Exactly retype the lines of the material from its first line to the line with "shoulder, amp=.012, step=.03)", including both.

━━ DATASET EXCERPT

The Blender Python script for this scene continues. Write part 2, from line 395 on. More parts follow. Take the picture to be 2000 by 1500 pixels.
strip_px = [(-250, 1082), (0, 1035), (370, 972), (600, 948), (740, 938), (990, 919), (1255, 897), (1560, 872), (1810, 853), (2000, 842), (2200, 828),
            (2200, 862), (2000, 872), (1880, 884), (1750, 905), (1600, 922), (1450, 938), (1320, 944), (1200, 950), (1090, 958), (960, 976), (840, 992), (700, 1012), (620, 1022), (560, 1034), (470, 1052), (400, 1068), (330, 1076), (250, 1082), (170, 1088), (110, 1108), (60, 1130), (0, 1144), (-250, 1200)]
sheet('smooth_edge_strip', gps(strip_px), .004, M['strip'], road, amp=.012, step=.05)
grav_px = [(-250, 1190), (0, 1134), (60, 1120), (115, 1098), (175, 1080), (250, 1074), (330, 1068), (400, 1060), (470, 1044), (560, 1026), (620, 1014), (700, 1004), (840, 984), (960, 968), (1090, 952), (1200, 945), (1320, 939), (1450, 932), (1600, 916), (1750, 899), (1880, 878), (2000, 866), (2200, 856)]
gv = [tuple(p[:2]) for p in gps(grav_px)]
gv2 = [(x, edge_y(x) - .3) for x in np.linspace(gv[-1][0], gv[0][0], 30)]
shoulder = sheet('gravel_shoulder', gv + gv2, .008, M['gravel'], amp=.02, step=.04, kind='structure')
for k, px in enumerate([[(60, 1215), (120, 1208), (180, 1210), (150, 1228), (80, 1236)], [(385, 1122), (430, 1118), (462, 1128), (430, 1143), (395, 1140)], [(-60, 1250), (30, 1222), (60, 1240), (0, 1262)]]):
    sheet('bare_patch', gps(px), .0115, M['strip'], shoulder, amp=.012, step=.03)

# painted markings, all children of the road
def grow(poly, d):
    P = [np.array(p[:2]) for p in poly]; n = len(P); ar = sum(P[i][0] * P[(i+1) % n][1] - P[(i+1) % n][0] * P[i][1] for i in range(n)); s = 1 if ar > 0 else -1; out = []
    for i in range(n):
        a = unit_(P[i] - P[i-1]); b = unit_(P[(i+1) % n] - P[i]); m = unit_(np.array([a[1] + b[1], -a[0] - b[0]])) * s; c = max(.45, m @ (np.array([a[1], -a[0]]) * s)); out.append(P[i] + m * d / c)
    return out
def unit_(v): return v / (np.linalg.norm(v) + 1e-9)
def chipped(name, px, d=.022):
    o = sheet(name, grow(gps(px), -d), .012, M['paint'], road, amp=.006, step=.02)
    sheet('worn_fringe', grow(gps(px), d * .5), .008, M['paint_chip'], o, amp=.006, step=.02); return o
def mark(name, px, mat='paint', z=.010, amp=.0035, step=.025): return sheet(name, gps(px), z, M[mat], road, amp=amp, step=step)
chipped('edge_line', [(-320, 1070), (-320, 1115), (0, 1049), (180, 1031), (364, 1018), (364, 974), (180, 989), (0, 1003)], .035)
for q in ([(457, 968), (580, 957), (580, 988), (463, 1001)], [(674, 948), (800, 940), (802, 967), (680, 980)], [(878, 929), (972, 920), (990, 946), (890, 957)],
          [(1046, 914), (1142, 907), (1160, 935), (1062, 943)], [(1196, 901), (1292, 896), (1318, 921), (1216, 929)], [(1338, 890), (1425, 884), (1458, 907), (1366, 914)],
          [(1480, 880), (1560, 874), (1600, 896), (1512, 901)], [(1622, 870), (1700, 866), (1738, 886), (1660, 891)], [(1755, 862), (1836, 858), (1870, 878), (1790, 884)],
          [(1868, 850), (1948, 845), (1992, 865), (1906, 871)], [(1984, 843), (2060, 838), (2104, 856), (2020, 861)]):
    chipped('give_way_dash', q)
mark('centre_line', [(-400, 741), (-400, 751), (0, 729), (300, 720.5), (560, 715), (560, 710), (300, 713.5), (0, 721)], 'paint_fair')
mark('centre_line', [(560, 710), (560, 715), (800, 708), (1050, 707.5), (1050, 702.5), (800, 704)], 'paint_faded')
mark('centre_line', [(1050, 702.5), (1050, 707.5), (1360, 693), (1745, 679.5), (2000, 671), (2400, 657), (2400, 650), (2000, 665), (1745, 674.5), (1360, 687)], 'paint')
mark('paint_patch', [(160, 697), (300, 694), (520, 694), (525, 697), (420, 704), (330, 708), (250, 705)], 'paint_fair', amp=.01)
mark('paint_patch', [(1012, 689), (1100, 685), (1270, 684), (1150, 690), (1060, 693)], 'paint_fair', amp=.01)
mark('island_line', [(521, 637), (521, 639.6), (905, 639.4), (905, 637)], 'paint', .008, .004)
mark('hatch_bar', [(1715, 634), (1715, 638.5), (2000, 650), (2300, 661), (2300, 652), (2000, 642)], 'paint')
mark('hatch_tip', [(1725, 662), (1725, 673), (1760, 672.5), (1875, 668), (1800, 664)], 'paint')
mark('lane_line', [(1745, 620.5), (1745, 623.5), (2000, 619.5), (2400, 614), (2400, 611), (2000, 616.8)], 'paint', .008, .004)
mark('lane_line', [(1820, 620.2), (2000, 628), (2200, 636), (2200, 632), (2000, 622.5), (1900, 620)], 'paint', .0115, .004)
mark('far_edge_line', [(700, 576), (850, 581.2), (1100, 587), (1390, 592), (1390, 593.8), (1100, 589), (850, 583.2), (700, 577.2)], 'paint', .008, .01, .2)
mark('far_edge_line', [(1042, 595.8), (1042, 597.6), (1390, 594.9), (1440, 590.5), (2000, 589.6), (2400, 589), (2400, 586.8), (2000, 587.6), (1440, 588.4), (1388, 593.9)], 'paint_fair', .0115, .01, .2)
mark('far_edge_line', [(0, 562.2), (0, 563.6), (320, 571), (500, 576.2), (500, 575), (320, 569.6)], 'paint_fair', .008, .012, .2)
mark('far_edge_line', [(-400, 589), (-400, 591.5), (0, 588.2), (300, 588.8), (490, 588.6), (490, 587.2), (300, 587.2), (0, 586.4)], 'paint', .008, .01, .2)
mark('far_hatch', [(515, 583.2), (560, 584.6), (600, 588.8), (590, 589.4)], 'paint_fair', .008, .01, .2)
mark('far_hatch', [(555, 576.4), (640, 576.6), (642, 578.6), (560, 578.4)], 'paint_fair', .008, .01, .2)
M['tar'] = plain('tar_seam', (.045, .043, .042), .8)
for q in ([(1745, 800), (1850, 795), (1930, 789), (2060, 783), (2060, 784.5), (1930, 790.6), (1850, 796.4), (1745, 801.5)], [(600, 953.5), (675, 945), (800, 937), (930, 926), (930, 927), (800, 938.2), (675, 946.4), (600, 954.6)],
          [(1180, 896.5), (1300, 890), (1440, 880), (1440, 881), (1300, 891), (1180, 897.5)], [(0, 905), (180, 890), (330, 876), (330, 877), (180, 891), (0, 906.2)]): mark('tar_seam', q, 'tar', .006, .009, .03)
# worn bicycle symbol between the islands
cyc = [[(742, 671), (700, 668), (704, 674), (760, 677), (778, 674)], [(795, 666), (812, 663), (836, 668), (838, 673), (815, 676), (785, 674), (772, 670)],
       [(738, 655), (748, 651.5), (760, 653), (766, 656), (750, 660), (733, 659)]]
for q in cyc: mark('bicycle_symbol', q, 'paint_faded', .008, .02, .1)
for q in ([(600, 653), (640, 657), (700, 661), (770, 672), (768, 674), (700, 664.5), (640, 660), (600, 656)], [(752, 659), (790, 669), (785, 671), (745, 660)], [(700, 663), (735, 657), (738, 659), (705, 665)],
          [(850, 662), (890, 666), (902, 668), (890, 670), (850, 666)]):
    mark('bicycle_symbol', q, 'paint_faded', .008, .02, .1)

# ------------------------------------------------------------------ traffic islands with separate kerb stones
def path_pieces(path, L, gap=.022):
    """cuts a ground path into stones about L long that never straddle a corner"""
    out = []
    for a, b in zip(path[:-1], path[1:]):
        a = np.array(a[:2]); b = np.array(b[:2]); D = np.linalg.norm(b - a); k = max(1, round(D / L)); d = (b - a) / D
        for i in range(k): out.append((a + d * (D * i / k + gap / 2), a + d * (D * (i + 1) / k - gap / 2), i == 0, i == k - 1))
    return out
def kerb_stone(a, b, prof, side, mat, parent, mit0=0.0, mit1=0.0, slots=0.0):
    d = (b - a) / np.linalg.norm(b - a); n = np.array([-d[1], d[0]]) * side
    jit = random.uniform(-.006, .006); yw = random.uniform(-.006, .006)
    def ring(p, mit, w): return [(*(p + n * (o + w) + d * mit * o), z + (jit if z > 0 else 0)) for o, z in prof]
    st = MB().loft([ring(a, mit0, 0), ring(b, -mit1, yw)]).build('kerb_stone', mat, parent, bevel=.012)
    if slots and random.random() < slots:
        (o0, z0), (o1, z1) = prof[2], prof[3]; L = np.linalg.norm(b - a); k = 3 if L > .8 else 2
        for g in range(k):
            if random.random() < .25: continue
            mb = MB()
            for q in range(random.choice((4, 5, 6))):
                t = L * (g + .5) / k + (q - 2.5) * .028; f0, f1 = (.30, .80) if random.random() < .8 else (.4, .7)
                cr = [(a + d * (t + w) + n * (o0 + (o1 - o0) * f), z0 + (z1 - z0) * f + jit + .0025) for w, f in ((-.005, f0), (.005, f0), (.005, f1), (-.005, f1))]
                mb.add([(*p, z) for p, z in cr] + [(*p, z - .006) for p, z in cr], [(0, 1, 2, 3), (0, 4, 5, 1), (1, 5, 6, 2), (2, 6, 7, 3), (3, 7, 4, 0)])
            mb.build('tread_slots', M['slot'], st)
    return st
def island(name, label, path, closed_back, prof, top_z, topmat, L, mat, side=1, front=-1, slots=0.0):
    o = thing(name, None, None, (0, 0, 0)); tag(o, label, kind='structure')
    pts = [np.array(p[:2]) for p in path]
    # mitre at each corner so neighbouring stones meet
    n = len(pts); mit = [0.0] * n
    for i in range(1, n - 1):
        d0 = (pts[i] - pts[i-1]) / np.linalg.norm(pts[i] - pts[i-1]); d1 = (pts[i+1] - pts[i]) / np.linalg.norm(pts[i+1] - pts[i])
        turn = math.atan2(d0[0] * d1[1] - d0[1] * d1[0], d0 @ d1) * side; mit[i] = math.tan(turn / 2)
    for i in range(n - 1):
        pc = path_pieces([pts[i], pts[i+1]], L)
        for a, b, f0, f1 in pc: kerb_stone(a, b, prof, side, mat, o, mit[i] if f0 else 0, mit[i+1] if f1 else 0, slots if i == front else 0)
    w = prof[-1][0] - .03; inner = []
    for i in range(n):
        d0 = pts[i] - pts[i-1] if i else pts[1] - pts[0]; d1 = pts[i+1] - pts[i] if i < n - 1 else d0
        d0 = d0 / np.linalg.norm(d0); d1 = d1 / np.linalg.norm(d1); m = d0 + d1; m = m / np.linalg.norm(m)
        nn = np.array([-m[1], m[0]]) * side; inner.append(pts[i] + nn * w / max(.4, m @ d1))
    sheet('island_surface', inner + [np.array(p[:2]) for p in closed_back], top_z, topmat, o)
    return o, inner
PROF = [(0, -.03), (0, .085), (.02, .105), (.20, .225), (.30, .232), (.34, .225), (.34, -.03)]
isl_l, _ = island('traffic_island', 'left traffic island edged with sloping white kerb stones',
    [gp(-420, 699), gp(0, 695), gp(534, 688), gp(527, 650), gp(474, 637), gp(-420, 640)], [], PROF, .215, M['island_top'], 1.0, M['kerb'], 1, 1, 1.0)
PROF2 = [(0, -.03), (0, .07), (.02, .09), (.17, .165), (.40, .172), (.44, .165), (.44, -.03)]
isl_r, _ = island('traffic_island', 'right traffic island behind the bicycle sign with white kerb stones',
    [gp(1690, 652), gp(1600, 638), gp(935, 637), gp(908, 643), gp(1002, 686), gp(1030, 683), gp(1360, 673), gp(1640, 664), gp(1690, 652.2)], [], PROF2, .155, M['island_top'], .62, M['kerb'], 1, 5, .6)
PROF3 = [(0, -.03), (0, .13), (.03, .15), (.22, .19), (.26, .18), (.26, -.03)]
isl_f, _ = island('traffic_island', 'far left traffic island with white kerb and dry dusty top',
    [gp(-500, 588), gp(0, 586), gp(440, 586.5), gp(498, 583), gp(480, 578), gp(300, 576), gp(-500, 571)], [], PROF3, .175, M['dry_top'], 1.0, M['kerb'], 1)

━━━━

EXPECTED ANSWER =>
The Blender Python script for this scene continues. Write part 2, from line 395 on. More parts follow. Take the picture to be 2000 by 1500 pixels.
strip_px = [(-250, 1082), (0, 1035), (370, 972), (600, 948), (740, 938), (990, 919), (1255, 897), (1560, 872), (1810, 853), (2000, 842), (2200, 828),
            (2200, 862), (2000, 872), (1880, 884), (1750, 905), (1600, 922), (1450, 938), (1320, 944), (1200, 950), (1090, 958), (960, 976), (840, 992), (700, 1012), (620, 1022), (560, 1034), (470, 1052), (400, 1068), (330, 1076), (250, 1082), (170, 1088), (110, 1108), (60, 1130), (0, 1144), (-250, 1200)]
sheet('smooth_edge_strip', gps(strip_px), .004, M['strip'], road, amp=.012, step=.05)
grav_px = [(-250, 1190), (0, 1134), (60, 1120), (115, 1098), (175, 1080), (250, 1074), (330, 1068), (400, 1060), (470, 1044), (560, 1026), (620, 1014), (700, 1004), (840, 984), (960, 968), (1090, 952), (1200, 945), (1320, 939), (1450, 932), (1600, 916), (1750, 899), (1880, 878), (2000, 866), (2200, 856)]
gv = [tuple(p[:2]) for p in gps(grav_px)]
gv2 = [(x, edge_y(x) - .3) for x in np.linspace(gv[-1][0], gv[0][0], 30)]
shoulder = sheet('gravel_shoulder', gv + gv2, .008, M['gravel'], amp=.02, step=.04, kind='structure')
for k, px in enumerate([[(60, 1215), (120, 1208), (180, 1210), (150, 1228), (80, 1236)], [(385, 1122), (430, 1118), (462, 1128), (430, 1143), (395, 1140)], [(-60, 1250), (30, 1222), (60, 1240), (0, 1262)]]):
    sheet('bare_patch', gps(px), .0115, M['strip'], shoulder, amp=.012, step=.03)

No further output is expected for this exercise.